ROBERT SAMUELS: Yeah, yeah. Well, one thing I have to say is, Derek Chauvin’s record as a police officer was not unusual for that precinct in the amount of complaints he got, which is a part of the issue, right? The second thing is that Derek Chauvin himself had a track record of aggressive behavior, that there were complaints. There is no public documentation that anything ever happened with those complaints, including several usages of the neck restraint, suffocating someone. That went on. He had started using that restraint — the first instance we know happens about 18 days after he was trained for it. George Floyd was the ninth person he used that technique on. Now, the interesting thing is, as Derek Chauvin continues to use this technique, it becomes more aggressive. And there’s no record that anyone ever course-corrected him. And it became more aggressive until he actually killed a man. So, one thing that we say is systemic racism corrupts us all. And it has an impact on Black people. It also has an impact on white lives, as well. Derek Chauvin was in a system that made it seem like it might be OK to do this to somebody.

AMY GOODMAN: You spoke to, well, now-Governor Tim Walz, who warned you the momentum to make legislative changes to reduce racial inequality might have expired. As we hit this second anniversary of the police murder of George Floyd, Robert Samuels, what is your sense?

ROBERT SAMUELS: The sense is that if you are a person of color in this country — and we talk about this in the last chapter, where Tim Walz makes that comment — you cannot believe that the future is so bleak, because that would be too bleak. It could cost you your life. And so, we’ve seen some small — we’ve seen some changes on the legislative level, at the state and local level. And now we’re seeing a backlash to it. Books that people were saying everyone should read in 2020 are now the books that are being banned in 2022. And when we talked with the Reverend Jesse Jackson about this, he said to us, “You have to consider the course of history. You have to look at the fact that progress comes in fits and starts, but people keep on moving. And we are moving toward a better place.”

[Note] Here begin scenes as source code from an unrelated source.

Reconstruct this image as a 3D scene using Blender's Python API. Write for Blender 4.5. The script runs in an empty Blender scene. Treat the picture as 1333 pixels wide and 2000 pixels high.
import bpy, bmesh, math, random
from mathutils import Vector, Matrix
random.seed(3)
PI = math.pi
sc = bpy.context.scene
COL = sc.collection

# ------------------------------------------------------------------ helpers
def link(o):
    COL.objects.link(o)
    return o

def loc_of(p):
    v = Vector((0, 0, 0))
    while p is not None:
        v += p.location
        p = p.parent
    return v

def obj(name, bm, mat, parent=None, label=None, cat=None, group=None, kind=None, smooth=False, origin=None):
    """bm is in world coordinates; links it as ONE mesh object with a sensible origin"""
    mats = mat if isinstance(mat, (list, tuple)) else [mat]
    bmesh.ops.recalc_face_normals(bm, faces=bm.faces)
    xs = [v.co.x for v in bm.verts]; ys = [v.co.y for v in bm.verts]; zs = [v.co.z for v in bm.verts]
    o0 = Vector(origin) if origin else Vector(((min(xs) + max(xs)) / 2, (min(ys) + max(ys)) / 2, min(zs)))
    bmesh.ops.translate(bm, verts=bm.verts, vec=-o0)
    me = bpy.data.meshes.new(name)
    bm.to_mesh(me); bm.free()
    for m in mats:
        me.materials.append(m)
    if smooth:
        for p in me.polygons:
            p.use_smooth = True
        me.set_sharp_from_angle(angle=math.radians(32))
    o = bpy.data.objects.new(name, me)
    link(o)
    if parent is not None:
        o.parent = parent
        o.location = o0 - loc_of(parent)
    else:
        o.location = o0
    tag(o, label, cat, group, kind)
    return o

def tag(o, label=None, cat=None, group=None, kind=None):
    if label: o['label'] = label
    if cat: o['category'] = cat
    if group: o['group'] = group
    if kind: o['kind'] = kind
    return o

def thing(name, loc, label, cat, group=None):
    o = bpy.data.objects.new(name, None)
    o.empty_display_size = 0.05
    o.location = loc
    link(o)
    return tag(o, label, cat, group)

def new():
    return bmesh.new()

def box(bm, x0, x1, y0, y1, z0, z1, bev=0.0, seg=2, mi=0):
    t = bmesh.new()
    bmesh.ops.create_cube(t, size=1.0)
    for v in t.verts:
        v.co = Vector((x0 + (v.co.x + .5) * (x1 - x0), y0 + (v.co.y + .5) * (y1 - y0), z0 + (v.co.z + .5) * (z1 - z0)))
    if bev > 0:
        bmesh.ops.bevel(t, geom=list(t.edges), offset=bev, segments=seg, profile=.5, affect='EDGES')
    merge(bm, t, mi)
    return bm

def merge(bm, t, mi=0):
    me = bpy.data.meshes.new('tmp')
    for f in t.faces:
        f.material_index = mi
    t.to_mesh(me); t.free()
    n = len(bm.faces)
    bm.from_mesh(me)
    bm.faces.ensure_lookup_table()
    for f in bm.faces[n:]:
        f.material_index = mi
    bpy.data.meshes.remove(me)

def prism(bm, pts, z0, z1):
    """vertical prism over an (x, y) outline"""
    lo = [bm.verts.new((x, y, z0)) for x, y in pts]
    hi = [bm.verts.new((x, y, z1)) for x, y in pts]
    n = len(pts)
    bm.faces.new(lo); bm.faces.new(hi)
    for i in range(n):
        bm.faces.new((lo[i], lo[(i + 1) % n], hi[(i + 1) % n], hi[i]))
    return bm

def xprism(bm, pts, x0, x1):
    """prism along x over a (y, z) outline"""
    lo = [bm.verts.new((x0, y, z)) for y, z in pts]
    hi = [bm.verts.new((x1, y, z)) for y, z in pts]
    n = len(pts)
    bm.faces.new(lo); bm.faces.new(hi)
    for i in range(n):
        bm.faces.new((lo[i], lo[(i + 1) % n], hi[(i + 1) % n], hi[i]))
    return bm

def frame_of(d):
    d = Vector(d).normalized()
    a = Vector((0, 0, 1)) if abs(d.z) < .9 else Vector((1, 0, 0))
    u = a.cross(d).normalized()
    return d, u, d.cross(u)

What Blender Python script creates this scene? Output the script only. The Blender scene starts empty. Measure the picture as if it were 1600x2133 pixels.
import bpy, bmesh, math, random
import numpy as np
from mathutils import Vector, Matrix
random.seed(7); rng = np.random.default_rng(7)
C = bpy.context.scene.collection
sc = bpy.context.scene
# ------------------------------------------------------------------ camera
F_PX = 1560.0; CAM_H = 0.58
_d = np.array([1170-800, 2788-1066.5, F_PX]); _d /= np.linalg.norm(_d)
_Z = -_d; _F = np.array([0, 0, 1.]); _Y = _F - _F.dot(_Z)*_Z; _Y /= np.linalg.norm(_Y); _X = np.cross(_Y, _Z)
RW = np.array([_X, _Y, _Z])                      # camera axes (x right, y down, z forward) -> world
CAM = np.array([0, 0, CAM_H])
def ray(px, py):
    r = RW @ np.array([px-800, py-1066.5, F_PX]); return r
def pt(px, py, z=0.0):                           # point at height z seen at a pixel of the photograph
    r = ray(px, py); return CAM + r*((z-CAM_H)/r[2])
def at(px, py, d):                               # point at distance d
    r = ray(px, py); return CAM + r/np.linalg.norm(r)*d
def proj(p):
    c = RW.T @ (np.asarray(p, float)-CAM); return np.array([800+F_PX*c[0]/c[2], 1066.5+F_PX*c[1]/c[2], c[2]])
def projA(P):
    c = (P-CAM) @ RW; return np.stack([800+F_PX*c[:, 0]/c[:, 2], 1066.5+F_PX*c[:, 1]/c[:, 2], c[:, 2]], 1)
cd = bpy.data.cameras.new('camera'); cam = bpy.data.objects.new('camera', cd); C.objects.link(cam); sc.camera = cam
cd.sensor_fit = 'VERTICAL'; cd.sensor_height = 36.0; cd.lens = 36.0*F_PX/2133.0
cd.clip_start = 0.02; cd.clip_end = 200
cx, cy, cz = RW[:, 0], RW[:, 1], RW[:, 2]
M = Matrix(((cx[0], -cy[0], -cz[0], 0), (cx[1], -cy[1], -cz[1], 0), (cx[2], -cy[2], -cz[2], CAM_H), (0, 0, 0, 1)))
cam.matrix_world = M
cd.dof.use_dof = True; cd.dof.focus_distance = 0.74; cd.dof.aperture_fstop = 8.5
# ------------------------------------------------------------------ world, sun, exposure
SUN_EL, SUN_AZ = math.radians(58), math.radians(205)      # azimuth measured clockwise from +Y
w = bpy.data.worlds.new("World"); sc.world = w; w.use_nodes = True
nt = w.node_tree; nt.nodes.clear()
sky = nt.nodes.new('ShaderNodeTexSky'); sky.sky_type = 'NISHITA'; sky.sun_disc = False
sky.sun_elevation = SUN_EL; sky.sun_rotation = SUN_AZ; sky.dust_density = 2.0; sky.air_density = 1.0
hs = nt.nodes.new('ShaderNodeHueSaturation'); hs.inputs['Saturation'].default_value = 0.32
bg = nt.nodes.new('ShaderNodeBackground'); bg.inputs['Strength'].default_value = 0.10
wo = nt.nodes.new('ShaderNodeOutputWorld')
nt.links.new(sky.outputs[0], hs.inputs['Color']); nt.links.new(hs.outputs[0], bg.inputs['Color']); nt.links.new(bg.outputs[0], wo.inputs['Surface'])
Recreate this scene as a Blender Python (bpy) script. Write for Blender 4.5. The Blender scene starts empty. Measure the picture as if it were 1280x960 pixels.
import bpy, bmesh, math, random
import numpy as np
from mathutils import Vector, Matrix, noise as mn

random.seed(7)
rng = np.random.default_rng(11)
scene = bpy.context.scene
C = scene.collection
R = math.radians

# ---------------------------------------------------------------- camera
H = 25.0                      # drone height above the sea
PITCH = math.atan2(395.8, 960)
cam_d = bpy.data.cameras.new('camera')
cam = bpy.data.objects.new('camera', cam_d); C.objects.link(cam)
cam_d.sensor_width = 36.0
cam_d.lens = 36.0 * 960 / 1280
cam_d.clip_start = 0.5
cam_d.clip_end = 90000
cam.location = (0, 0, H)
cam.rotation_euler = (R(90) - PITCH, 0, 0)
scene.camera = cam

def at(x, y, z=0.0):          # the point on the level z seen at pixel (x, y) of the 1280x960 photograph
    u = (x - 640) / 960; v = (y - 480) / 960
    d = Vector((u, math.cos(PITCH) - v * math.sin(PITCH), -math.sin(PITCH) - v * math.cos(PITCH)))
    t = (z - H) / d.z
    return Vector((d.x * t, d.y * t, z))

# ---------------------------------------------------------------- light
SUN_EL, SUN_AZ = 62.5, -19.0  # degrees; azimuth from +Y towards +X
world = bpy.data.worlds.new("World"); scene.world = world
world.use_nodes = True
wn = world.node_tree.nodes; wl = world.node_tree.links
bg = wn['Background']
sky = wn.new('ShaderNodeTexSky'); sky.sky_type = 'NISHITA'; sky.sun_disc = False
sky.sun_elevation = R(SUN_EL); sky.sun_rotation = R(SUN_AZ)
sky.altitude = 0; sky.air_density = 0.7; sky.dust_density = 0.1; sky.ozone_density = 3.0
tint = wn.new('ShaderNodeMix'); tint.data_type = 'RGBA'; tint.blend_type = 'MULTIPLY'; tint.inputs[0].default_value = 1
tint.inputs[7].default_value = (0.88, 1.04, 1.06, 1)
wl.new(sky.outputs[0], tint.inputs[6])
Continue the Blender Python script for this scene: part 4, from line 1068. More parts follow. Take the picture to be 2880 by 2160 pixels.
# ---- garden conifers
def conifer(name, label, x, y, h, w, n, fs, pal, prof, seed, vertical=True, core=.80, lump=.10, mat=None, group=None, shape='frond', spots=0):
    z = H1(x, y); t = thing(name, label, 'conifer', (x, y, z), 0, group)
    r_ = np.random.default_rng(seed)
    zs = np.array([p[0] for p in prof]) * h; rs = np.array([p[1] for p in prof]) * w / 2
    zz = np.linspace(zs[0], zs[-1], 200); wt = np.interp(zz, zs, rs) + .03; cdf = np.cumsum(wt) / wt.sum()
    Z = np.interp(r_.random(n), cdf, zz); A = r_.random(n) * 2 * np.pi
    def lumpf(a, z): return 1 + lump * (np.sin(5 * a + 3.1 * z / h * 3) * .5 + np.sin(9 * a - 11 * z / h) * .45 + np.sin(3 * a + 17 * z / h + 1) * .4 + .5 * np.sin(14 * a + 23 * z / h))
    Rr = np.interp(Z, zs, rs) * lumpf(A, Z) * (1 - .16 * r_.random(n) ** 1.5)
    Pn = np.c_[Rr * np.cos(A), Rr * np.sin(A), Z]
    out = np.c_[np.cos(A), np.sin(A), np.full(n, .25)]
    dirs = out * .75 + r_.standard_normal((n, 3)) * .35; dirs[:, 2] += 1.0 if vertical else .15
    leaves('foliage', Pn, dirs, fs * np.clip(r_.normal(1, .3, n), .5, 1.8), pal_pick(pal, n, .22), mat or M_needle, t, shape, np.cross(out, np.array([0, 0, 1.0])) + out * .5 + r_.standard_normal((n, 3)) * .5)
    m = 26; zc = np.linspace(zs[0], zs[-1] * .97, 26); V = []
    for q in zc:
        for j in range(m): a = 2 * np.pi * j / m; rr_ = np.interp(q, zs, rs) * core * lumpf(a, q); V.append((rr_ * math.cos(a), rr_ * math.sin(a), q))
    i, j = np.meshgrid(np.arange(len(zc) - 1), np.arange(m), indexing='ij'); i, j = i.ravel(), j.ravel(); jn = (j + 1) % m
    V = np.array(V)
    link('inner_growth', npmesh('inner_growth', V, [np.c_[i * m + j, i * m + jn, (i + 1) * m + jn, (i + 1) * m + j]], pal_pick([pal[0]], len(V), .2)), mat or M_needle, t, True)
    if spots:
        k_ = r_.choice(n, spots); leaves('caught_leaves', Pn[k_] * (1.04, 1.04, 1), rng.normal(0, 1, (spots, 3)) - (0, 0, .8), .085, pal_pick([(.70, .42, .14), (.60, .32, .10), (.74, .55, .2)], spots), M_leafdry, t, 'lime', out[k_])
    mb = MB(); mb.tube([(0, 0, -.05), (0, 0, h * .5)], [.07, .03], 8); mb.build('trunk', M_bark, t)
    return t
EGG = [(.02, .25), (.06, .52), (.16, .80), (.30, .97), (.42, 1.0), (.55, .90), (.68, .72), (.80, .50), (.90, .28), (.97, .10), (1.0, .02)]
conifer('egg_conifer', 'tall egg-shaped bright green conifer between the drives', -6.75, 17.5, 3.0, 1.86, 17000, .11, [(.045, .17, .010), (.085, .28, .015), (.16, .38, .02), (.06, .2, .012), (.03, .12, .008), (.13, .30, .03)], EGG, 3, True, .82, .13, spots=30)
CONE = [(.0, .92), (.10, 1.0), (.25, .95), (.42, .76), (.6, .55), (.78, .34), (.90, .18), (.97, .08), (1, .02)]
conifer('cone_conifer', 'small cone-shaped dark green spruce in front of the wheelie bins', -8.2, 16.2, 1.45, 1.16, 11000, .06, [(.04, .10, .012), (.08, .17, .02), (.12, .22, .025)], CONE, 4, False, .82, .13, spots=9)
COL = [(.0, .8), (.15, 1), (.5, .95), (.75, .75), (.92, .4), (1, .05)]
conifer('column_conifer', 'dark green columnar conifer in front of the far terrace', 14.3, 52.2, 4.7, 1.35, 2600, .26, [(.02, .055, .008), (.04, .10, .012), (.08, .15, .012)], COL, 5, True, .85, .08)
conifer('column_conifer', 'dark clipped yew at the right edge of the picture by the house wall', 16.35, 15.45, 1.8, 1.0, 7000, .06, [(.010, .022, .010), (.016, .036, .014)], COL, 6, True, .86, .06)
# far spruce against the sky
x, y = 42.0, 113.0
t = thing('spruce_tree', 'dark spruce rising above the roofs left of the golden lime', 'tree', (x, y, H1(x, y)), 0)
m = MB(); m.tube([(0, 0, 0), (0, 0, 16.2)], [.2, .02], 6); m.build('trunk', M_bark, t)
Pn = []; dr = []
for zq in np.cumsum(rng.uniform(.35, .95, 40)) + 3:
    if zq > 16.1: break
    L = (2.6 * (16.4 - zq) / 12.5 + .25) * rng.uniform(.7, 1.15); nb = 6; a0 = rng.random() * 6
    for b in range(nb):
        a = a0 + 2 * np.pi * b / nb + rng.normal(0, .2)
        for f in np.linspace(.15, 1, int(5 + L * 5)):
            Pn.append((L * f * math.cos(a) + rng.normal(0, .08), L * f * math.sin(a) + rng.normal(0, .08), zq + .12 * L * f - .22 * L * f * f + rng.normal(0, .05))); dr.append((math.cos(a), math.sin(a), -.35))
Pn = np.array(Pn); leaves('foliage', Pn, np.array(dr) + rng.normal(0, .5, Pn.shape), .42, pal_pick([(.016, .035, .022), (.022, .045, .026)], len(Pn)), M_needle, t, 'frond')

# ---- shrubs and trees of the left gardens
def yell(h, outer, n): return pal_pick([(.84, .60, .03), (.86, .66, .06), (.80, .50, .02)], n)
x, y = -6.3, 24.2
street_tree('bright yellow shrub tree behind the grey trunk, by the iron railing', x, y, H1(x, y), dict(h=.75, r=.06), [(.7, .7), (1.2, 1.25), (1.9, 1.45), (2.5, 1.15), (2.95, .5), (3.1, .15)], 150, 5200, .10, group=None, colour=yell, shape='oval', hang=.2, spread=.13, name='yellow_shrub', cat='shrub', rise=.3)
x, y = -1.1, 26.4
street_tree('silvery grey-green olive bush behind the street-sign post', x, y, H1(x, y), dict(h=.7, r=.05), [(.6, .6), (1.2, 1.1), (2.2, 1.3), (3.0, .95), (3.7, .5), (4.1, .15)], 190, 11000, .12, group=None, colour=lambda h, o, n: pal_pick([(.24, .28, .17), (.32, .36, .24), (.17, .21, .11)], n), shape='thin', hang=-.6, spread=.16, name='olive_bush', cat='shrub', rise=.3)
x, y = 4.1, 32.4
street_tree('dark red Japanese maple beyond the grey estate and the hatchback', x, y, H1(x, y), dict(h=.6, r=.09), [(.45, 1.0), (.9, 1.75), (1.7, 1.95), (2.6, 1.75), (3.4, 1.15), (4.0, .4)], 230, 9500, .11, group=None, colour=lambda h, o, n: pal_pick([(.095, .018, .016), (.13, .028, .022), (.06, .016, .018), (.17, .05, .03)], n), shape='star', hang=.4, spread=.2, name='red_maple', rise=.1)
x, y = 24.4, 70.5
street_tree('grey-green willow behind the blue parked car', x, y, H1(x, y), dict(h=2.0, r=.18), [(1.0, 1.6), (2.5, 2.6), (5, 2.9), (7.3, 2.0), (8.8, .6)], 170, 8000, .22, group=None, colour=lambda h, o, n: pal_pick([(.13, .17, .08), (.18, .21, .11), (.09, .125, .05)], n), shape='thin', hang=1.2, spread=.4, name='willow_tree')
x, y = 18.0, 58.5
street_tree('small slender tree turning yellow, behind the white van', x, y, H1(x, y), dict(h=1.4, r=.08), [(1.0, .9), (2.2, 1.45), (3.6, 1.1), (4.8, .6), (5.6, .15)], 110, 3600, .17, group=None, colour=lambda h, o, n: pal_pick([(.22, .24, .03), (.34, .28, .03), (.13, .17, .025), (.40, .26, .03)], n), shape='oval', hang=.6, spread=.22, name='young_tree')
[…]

We hope that with this book, once people can realize the context of George Floyd’s life and also remember why so many people took to the streets in the name of a better tomorrow, that they might also start thinking about systemic racism and how people can see folks in a fullness that George — with a fullness and a grace that George Floyd never seemed to fully get.

AMY GOODMAN: Tolu, as we begin to wrap up this interview, you are a Nigerian American journalist, the first reporter of native African and Nigerian descent to cover the White House. You’ve said you felt convicted by Floyd’s story. Explain what you mean, as we wrap up.

TOLUSE OLORUNNIPA: Yeah, there is a common saying among people of faith: “There but for the grace of God go I.” And that was a refrain that was in my head as I read this story, as I learned about George Floyd, as I wrote this book, in part because I knew that I had received a number of lucky breaks in life that allowed me to have a different pathway than George Floyd. And it was clear that it was important to write this story with empathy, because any of us can experience hardship in life, any of us can experience structural barriers in life; it’s very uncommon for anyone who might be watching this to have experienced the number of hardships and structural barriers that George Floyd did, in part because that’s the way systemic racism works. It operates in the background. It operates behind the scenes. And we wanted to shine a light on those systemic barriers. Even for people who have had better experiences in this country, it’s important for us not to leave behind the millions of other George Floyds that are operating in silence, not getting the same attention, and who are experiencing some of the same struggles and troubles that he did during his life. And I know that, as a Black reporter, it’s important for me to shine a light on those experiences, to make sure that people’s voices are being heard, people’s experiences are being seen. And George Floyd’s experience is one that we hope will get people to understand that we have a lot of work to do as a country. And one of the first things we can do is acknowledge our history, acknowledge our systemic barriers, and see what we can do about fixing and changing a number of them.

AMY GOODMAN: Did you feel more or less hopeful when you finished your book, Tolu?

TOLUSE OLORUNNIPA: I have no choice but to feel more hopeful. That’s the story of the Black American experience over the last 400 years. Hope is something that Black Americans have had to have. We’ve had a number of different times where we could have given up on this country. And if Black Americans were ever going to give up, we’ve had plenty of reasons to do so. But I think that hope —

AMY GOODMAN: We have to leave it there, but I want to thank you so much to both of you, Tolu Olorunnipa and Robert Samuels.